__STATED PROBLEM__: Transcribe only part of the material below: the lines from the one containing "The Godot script" through the one containing "else 0), 0, 4))", inclusive, exactly as written.

##### RECORDS FOR THIS EXERCISE #####

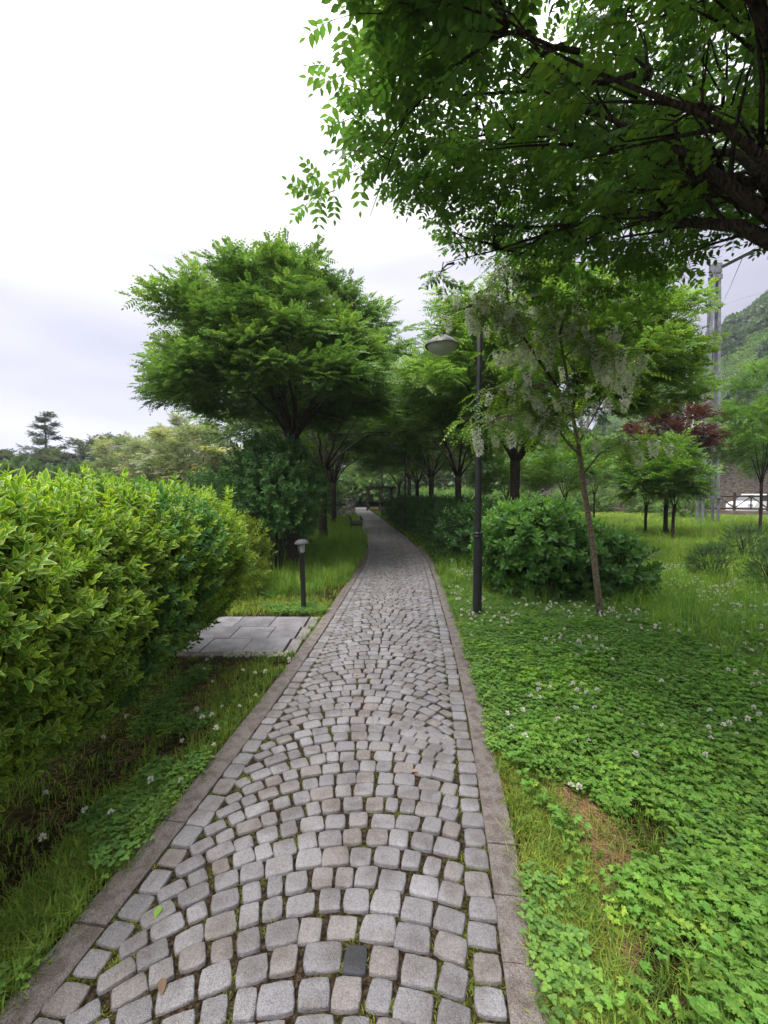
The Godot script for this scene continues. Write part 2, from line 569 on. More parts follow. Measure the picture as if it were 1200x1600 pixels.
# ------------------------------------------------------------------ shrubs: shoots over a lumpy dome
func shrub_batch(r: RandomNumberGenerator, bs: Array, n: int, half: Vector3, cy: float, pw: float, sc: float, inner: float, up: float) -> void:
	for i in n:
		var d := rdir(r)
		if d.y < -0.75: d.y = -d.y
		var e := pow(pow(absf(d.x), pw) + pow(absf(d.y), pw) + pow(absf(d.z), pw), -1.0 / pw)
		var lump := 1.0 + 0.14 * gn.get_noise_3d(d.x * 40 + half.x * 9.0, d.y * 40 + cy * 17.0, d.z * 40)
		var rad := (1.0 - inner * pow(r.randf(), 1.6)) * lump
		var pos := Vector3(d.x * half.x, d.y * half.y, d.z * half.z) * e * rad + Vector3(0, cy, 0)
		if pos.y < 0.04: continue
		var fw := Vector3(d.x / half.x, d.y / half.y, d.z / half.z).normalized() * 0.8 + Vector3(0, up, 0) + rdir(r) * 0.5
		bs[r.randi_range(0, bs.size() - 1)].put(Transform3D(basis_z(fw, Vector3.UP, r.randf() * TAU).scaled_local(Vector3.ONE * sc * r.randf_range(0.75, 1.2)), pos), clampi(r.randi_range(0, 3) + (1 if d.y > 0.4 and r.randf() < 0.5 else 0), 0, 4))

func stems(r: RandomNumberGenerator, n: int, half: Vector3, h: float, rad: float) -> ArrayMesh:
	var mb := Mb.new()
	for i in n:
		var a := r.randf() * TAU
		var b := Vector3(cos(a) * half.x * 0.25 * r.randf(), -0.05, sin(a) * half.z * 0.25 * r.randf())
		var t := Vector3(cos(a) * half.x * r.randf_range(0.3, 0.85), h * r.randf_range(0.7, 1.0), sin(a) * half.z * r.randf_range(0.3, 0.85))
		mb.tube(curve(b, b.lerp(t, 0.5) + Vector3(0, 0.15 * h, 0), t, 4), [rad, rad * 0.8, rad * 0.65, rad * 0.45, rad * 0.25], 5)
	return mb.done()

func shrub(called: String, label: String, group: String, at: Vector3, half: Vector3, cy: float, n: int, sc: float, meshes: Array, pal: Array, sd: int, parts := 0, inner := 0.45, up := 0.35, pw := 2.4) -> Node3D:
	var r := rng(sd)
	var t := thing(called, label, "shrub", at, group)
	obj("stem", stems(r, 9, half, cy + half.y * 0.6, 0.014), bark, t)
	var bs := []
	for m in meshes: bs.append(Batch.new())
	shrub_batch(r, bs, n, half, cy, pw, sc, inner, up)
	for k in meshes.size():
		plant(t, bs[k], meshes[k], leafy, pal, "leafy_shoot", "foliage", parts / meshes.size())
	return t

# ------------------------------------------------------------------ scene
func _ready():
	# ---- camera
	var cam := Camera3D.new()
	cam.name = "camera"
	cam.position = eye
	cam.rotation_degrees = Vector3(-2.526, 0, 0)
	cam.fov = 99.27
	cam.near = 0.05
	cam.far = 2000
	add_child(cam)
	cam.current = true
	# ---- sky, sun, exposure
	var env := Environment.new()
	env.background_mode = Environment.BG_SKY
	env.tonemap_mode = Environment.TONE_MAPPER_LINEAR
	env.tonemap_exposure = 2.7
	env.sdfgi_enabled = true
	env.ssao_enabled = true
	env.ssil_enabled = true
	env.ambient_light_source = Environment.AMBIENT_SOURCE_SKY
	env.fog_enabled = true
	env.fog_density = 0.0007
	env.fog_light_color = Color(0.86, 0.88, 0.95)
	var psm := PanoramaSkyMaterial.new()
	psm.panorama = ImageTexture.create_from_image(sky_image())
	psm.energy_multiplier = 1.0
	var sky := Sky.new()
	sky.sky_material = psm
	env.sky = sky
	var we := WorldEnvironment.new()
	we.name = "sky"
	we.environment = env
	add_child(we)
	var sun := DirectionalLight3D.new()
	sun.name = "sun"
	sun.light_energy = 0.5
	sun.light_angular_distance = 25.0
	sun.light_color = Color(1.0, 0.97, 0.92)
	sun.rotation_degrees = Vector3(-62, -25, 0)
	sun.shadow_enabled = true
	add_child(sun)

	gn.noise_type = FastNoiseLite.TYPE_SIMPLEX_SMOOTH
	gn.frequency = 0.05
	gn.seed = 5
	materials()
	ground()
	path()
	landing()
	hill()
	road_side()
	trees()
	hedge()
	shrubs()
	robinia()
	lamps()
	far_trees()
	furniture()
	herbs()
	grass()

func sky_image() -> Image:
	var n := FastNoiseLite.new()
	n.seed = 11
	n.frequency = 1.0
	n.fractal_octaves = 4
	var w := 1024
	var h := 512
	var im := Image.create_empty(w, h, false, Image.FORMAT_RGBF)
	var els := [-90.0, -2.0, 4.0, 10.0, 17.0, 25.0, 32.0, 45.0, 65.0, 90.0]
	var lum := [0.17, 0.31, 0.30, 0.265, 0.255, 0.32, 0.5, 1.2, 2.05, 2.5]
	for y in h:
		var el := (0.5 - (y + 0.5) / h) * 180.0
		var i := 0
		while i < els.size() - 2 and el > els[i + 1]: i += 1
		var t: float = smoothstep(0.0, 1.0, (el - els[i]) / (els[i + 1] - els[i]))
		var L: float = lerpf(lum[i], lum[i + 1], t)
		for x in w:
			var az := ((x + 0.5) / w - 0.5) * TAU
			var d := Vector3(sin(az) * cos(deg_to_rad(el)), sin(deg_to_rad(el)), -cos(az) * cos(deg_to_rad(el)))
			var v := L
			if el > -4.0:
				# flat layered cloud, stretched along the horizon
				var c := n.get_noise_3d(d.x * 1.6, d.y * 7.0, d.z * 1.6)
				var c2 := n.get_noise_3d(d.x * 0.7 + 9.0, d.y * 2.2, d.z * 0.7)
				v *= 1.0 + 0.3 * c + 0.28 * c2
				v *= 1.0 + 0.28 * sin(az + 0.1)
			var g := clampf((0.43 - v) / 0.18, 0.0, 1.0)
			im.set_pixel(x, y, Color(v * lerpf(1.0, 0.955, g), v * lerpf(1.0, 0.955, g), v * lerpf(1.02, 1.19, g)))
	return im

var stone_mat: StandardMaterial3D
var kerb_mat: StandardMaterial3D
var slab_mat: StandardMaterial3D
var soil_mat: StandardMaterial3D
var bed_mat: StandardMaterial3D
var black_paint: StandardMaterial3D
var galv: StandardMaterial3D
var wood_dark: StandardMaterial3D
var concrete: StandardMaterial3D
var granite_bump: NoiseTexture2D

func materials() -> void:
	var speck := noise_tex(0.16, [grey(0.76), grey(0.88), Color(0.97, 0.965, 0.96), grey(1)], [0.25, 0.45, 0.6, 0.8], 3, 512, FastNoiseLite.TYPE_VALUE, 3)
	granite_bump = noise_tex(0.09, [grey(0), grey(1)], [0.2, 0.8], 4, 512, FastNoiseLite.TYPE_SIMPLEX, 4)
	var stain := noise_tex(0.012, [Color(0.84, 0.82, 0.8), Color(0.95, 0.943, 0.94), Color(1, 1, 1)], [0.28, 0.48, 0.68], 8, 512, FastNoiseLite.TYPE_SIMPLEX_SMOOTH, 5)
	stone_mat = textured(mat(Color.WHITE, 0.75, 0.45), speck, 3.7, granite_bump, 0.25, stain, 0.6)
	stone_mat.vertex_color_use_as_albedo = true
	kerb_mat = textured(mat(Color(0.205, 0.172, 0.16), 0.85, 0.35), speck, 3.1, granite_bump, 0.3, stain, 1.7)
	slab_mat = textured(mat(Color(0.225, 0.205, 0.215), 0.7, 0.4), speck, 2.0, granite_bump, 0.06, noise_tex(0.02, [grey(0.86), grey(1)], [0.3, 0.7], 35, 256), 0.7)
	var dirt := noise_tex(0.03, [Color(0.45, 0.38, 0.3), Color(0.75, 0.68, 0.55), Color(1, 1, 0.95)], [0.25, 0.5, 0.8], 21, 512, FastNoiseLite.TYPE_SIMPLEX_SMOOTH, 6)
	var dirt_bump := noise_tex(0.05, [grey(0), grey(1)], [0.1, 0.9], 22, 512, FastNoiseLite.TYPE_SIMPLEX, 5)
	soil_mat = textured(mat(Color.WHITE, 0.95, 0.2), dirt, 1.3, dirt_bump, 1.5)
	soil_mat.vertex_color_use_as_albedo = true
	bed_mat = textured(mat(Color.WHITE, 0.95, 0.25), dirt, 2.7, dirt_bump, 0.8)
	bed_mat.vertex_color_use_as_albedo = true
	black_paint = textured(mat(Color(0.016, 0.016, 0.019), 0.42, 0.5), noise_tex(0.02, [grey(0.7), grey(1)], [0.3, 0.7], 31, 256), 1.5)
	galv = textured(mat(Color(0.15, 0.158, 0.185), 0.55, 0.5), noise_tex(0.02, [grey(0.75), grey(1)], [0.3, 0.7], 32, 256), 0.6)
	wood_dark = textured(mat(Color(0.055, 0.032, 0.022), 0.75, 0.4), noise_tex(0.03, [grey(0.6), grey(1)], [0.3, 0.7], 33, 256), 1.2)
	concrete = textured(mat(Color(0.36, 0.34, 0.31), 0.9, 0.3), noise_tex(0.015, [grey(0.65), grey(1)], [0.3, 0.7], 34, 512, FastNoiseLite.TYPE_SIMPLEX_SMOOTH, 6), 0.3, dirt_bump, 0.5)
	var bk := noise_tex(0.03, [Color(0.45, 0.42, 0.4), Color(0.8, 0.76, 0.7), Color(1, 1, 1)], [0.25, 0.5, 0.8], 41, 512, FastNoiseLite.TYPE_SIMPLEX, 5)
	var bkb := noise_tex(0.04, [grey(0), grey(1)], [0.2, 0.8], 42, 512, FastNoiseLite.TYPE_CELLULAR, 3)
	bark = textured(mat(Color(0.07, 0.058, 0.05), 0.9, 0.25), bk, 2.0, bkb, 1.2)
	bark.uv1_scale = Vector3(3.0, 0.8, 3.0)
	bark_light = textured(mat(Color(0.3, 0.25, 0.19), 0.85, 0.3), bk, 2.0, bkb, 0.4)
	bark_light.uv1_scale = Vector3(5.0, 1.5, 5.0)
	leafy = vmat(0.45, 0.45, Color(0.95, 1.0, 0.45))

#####
##### RECORDS FOR THIS EXERCISE #####

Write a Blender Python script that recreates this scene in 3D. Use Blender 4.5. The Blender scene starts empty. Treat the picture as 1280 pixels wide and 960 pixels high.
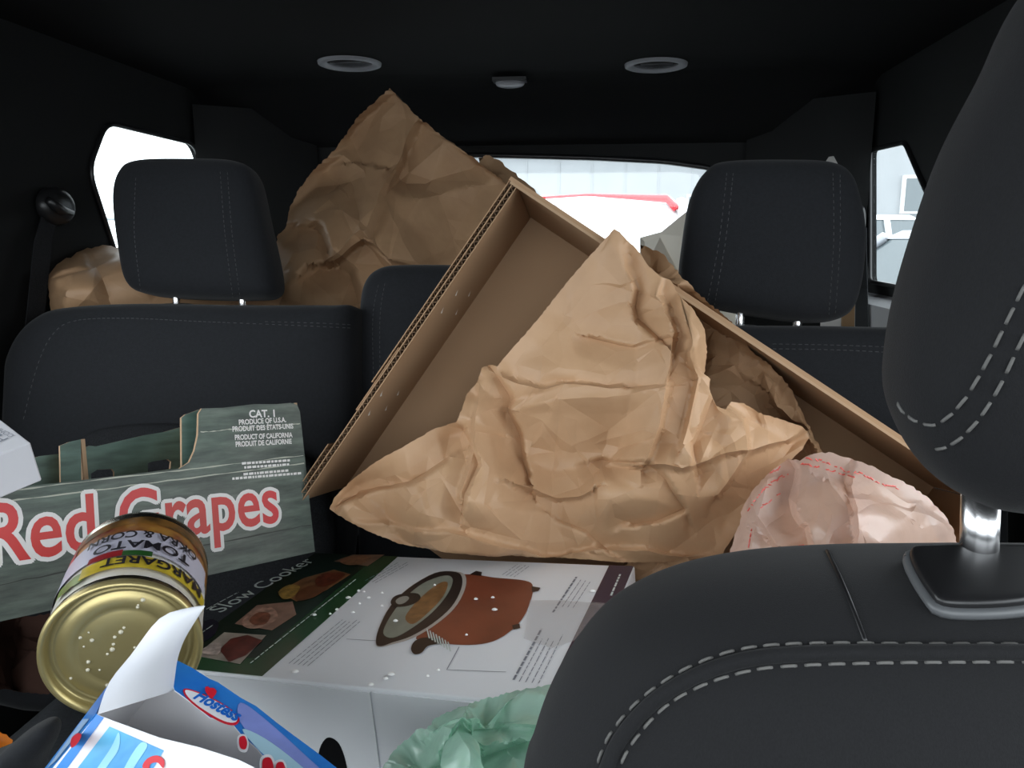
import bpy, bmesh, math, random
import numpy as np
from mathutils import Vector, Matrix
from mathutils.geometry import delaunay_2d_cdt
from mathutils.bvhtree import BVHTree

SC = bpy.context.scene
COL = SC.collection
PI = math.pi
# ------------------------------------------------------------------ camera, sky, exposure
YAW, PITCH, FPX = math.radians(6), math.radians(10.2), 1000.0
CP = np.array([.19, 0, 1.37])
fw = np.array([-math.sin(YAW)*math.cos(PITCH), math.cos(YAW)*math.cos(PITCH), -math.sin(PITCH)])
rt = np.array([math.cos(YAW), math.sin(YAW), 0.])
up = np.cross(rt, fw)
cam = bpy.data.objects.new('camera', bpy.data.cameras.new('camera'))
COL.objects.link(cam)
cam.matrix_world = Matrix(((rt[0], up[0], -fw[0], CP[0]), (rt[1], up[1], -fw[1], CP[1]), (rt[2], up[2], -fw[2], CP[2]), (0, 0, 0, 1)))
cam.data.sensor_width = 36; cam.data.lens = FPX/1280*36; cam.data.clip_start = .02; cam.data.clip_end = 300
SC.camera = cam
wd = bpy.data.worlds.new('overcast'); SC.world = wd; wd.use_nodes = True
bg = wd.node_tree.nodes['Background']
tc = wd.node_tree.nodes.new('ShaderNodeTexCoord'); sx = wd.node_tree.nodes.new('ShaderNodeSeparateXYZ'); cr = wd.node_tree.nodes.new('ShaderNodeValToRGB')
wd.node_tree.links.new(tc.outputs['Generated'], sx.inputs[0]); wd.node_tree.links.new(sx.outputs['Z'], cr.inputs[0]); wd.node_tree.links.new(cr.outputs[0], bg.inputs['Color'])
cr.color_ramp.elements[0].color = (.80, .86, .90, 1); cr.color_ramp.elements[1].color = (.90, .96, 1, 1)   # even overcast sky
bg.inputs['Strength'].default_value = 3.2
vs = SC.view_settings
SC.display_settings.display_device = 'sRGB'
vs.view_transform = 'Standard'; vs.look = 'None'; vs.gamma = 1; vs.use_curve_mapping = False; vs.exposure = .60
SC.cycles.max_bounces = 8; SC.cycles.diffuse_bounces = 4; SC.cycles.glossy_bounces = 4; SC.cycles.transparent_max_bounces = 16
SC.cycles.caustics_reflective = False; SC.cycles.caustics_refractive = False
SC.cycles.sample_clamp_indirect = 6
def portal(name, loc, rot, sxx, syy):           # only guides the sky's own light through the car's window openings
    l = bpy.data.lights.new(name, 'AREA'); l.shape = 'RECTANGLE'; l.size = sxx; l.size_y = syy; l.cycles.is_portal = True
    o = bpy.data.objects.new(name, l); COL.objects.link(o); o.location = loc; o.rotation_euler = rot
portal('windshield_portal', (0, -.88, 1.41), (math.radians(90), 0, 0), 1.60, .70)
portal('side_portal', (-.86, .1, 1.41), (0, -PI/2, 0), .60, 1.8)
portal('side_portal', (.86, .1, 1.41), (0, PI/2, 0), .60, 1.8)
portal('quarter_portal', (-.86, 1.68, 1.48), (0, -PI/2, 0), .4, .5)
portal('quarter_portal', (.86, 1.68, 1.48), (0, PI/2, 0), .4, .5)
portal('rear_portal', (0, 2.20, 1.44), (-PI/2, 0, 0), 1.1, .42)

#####

__ANSWER__:
The Godot script for this scene continues. Write part 2, from line 569 on. More parts follow. Measure the picture as if it were 1200x1600 pixels.
# ------------------------------------------------------------------ shrubs: shoots over a lumpy dome
func shrub_batch(r: RandomNumberGenerator, bs: Array, n: int, half: Vector3, cy: float, pw: float, sc: float, inner: float, up: float) -> void:
	for i in n:
		var d := rdir(r)
		if d.y < -0.75: d.y = -d.y
		var e := pow(pow(absf(d.x), pw) + pow(absf(d.y), pw) + pow(absf(d.z), pw), -1.0 / pw)
		var lump := 1.0 + 0.14 * gn.get_noise_3d(d.x * 40 + half.x * 9.0, d.y * 40 + cy * 17.0, d.z * 40)
		var rad := (1.0 - inner * pow(r.randf(), 1.6)) * lump
		var pos := Vector3(d.x * half.x, d.y * half.y, d.z * half.z) * e * rad + Vector3(0, cy, 0)
		if pos.y < 0.04: continue
		var fw := Vector3(d.x / half.x, d.y / half.y, d.z / half.z).normalized() * 0.8 + Vector3(0, up, 0) + rdir(r) * 0.5
		bs[r.randi_range(0, bs.size() - 1)].put(Transform3D(basis_z(fw, Vector3.UP, r.randf() * TAU).scaled_local(Vector3.ONE * sc * r.randf_range(0.75, 1.2)), pos), clampi(r.randi_range(0, 3) + (1 if d.y > 0.4 and r.randf() < 0.5 else 0), 0, 4))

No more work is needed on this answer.